start
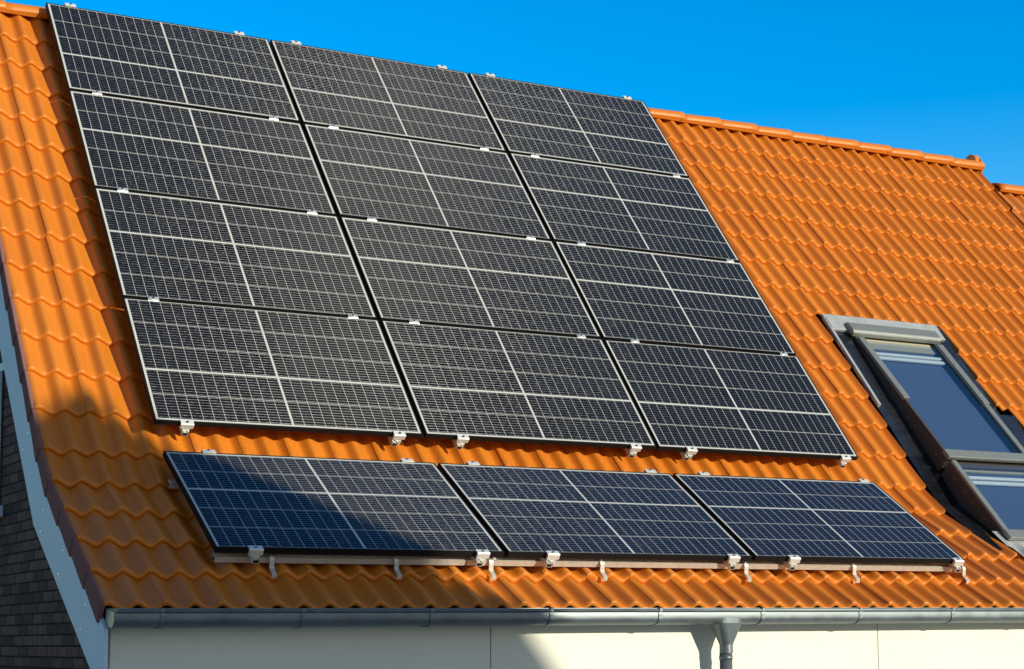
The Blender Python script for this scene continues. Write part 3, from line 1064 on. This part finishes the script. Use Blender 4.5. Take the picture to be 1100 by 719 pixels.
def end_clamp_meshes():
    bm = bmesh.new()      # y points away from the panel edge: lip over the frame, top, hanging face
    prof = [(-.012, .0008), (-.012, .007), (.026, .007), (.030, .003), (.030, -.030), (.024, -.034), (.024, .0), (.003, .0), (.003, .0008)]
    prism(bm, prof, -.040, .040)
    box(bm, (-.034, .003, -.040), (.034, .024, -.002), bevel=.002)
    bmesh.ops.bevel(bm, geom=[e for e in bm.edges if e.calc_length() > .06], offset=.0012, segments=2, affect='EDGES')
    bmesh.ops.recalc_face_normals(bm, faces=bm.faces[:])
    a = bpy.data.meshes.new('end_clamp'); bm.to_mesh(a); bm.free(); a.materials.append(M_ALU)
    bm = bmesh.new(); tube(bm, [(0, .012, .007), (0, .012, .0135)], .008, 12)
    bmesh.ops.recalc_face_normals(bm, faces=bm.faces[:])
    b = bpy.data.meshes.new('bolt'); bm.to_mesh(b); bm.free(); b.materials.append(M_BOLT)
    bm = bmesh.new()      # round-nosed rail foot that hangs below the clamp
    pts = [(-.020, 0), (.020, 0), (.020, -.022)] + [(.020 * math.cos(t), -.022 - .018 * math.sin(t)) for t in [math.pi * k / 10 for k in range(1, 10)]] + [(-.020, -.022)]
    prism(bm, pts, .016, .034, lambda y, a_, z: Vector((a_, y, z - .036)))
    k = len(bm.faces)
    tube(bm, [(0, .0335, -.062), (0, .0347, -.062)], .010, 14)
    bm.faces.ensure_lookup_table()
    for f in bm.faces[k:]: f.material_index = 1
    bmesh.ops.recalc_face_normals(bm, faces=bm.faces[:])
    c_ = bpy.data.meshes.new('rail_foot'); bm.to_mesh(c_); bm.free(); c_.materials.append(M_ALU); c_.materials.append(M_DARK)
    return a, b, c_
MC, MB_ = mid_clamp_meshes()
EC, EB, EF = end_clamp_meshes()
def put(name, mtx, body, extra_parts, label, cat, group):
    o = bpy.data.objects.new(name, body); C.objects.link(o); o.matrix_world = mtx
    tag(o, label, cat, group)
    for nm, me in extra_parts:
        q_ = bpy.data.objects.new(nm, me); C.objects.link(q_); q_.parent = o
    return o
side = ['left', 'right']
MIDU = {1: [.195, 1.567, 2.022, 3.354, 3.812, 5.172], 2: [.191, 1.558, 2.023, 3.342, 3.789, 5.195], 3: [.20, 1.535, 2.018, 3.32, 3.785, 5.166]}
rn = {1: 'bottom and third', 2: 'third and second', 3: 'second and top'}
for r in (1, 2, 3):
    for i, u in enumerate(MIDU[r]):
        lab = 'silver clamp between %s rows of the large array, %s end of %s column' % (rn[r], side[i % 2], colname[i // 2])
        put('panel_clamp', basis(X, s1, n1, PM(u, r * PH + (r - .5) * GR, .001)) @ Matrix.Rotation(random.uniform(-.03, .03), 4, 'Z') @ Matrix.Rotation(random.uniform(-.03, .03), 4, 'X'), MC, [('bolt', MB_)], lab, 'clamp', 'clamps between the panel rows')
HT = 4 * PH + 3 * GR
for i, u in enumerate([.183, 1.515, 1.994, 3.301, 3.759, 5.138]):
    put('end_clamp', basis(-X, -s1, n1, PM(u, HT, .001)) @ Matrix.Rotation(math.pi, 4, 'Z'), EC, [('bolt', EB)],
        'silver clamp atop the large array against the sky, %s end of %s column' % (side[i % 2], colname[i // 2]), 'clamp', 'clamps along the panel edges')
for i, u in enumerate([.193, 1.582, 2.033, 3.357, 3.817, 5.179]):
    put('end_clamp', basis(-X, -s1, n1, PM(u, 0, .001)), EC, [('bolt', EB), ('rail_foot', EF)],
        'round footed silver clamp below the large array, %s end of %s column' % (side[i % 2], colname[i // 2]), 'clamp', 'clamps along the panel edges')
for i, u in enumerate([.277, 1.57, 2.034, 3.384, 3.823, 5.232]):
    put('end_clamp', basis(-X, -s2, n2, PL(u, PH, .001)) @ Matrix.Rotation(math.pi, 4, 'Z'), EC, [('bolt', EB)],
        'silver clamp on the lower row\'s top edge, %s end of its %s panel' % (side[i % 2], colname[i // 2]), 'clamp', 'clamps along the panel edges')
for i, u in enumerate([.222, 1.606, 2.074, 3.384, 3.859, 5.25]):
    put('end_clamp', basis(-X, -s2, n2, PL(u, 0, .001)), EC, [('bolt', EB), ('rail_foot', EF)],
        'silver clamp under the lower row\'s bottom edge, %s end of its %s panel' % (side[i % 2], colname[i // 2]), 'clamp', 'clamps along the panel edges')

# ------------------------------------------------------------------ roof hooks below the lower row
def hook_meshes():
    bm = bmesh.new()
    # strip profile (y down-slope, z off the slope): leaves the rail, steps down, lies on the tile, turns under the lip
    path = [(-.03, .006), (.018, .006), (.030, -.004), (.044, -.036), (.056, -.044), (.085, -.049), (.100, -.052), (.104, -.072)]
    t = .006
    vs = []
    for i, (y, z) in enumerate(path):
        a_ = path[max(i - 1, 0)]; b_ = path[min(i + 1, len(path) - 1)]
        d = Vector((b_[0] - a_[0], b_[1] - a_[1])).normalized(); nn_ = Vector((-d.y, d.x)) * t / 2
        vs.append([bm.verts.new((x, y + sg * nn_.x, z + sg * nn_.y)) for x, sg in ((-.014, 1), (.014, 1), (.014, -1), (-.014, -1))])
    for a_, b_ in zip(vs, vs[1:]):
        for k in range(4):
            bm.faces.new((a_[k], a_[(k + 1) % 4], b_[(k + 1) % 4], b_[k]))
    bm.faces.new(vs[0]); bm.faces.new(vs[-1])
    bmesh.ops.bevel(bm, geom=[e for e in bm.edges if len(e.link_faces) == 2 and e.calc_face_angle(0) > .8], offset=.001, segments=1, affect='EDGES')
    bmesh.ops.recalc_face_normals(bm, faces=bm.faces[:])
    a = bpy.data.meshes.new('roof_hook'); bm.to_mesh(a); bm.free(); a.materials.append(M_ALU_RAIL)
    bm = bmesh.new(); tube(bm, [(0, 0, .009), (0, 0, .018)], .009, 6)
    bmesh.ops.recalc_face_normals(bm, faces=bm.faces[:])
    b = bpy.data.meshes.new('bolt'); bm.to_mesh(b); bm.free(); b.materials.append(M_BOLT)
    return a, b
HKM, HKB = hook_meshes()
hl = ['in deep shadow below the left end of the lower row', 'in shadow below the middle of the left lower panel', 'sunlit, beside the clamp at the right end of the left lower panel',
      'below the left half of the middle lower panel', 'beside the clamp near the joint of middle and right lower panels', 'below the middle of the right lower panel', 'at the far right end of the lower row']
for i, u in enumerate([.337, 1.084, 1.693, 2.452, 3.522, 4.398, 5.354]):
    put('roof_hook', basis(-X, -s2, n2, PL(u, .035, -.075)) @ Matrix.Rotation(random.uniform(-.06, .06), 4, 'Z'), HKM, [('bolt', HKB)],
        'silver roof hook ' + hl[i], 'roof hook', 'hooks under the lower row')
end
Give the material again exactly as it is, but keep the pictures out.

The Blender Python script for this scene continues. Write part 3, from line 1064 on. This part finishes the script. Use Blender 4.5. Take the picture to be 1100 by 719 pixels.
def end_clamp_meshes():
    bm = bmesh.new()      # y points away from the panel edge: lip over the frame, top, hanging face
    prof = [(-.012, .0008), (-.012, .007), (.026, .007), (.030, .003), (.030, -.030), (.024, -.034), (.024, .0), (.003, .0), (.003, .0008)]
    prism(bm, prof, -.040, .040)
    box(bm, (-.034, .003, -.040), (.034, .024, -.002), bevel=.002)
    bmesh.ops.bevel(bm, geom=[e for e in bm.edges if e.calc_length() > .06], offset=.0012, segments=2, affect='EDGES')
    bmesh.ops.recalc_face_normals(bm, faces=bm.faces[:])
    a = bpy.data.meshes.new('end_clamp'); bm.to_mesh(a); bm.free(); a.materials.append(M_ALU)
    bm = bmesh.new(); tube(bm, [(0, .012, .007), (0, .012, .0135)], .008, 12)
    bmesh.ops.recalc_face_normals(bm, faces=bm.faces[:])
    b = bpy.data.meshes.new('bolt'); bm.to_mesh(b); bm.free(); b.materials.append(M_BOLT)
    bm = bmesh.new()      # round-nosed rail foot that hangs below the clamp
    pts = [(-.020, 0), (.020, 0), (.020, -.022)] + [(.020 * math.cos(t), -.022 - .018 * math.sin(t)) for t in [math.pi * k / 10 for k in range(1, 10)]] + [(-.020, -.022)]
    prism(bm, pts, .016, .034, lambda y, a_, z: Vector((a_, y, z - .036)))
    k = len(bm.faces)
    tube(bm, [(0, .0335, -.062), (0, .0347, -.062)], .010, 14)
    bm.faces.ensure_lookup_table()
    for f in bm.faces[k:]: f.material_index = 1
    bmesh.ops.recalc_face_normals(bm, faces=bm.faces[:])
    c_ = bpy.data.meshes.new('rail_foot'); bm.to_mesh(c_); bm.free(); c_.materials.append(M_ALU); c_.materials.append(M_DARK)
    return a, b, c_
MC, MB_ = mid_clamp_meshes()
EC, EB, EF = end_clamp_meshes()
def put(name, mtx, body, extra_parts, label, cat, group):
    o = bpy.data.objects.new(name, body); C.objects.link(o); o.matrix_world = mtx
    tag(o, label, cat, group)
    for nm, me in extra_parts:
        q_ = bpy.data.objects.new(nm, me); C.objects.link(q_); q_.parent = o
    return o
side = ['left', 'right']
MIDU = {1: [.195, 1.567, 2.022, 3.354, 3.812, 5.172], 2: [.191, 1.558, 2.023, 3.342, 3.789, 5.195], 3: [.20, 1.535, 2.018, 3.32, 3.785, 5.166]}
rn = {1: 'bottom and third', 2: 'third and second', 3: 'second and top'}
for r in (1, 2, 3):
    for i, u in enumerate(MIDU[r]):
        lab = 'silver clamp between %s rows of the large array, %s end of %s column' % (rn[r], side[i % 2], colname[i // 2])
        put('panel_clamp', basis(X, s1, n1, PM(u, r * PH + (r - .5) * GR, .001)) @ Matrix.Rotation(random.uniform(-.03, .03), 4, 'Z') @ Matrix.Rotation(random.uniform(-.03, .03), 4, 'X'), MC, [('bolt', MB_)], lab, 'clamp', 'clamps between the panel rows')
HT = 4 * PH + 3 * GR
for i, u in enumerate([.183, 1.515, 1.994, 3.301, 3.759, 5.138]):
    put('end_clamp', basis(-X, -s1, n1, PM(u, HT, .001)) @ Matrix.Rotation(math.pi, 4, 'Z'), EC, [('bolt', EB)],
        'silver clamp atop the large array against the sky, %s end of %s column' % (side[i % 2], colname[i // 2]), 'clamp', 'clamps along the panel edges')
for i, u in enumerate([.193, 1.582, 2.033, 3.357, 3.817, 5.179]):
    put('end_clamp', basis(-X, -s1, n1, PM(u, 0, .001)), EC, [('bolt', EB), ('rail_foot', EF)],
        'round footed silver clamp below the large array, %s end of %s column' % (side[i % 2], colname[i // 2]), 'clamp', 'clamps along the panel edges')
for i, u in enumerate([.277, 1.57, 2.034, 3.384, 3.823, 5.232]):
    put('end_clamp', basis(-X, -s2, n2, PL(u, PH, .001)) @ Matrix.Rotation(math.pi, 4, 'Z'), EC, [('bolt', EB)],
        'silver clamp on the lower row\'s top edge, %s end of its %s panel' % (side[i % 2], colname[i // 2]), 'clamp', 'clamps along the panel edges')
for i, u in enumerate([.222, 1.606, 2.074, 3.384, 3.859, 5.25]):
    put('end_clamp', basis(-X, -s2, n2, PL(u, 0, .001)), EC, [('bolt', EB), ('rail_foot', EF)],
        'silver clamp under the lower row\'s bottom edge, %s end of its %s panel' % (side[i % 2], colname[i // 2]), 'clamp', 'clamps along the panel edges')

# ------------------------------------------------------------------ roof hooks below the lower row
def hook_meshes():
    bm = bmesh.new()
    # strip profile (y down-slope, z off the slope): leaves the rail, steps down, lies on the tile, turns under the lip
    path = [(-.03, .006), (.018, .006), (.030, -.004), (.044, -.036), (.056, -.044), (.085, -.049), (.100, -.052), (.104, -.072)]
    t = .006
    vs = []
    for i, (y, z) in enumerate(path):
        a_ = path[max(i - 1, 0)]; b_ = path[min(i + 1, len(path) - 1)]
        d = Vector((b_[0] - a_[0], b_[1] - a_[1])).normalized(); nn_ = Vector((-d.y, d.x)) * t / 2
        vs.append([bm.verts.new((x, y + sg * nn_.x, z + sg * nn_.y)) for x, sg in ((-.014, 1), (.014, 1), (.014, -1), (-.014, -1))])
    for a_, b_ in zip(vs, vs[1:]):
        for k in range(4):
            bm.faces.new((a_[k], a_[(k + 1) % 4], b_[(k + 1) % 4], b_[k]))
    bm.faces.new(vs[0]); bm.faces.new(vs[-1])
    bmesh.ops.bevel(bm, geom=[e for e in bm.edges if len(e.link_faces) == 2 and e.calc_face_angle(0) > .8], offset=.001, segments=1, affect='EDGES')
    bmesh.ops.recalc_face_normals(bm, faces=bm.faces[:])
    a = bpy.data.meshes.new('roof_hook'); bm.to_mesh(a); bm.free(); a.materials.append(M_ALU_RAIL)
    bm = bmesh.new(); tube(bm, [(0, 0, .009), (0, 0, .018)], .009, 6)
    bmesh.ops.recalc_face_normals(bm, faces=bm.faces[:])
    b = bpy.data.meshes.new('bolt'); bm.to_mesh(b); bm.free(); b.materials.append(M_BOLT)
    return a, b
HKM, HKB = hook_meshes()
hl = ['in deep shadow below the left end of the lower row', 'in shadow below the middle of the left lower panel', 'sunlit, beside the clamp at the right end of the left lower panel',
      'below the left half of the middle lower panel', 'beside the clamp near the joint of middle and right lower panels', 'below the middle of the right lower panel', 'at the far right end of the lower row']
for i, u in enumerate([.337, 1.084, 1.693, 2.452, 3.522, 4.398, 5.354]):
    put('roof_hook', basis(-X, -s2, n2, PL(u, .035, -.075)) @ Matrix.Rotation(random.uniform(-.06, .06), 4, 'Z'), HKM, [('bolt', HKB)],
        'silver roof hook ' + hl[i], 'roof hook', 'hooks under the lower row')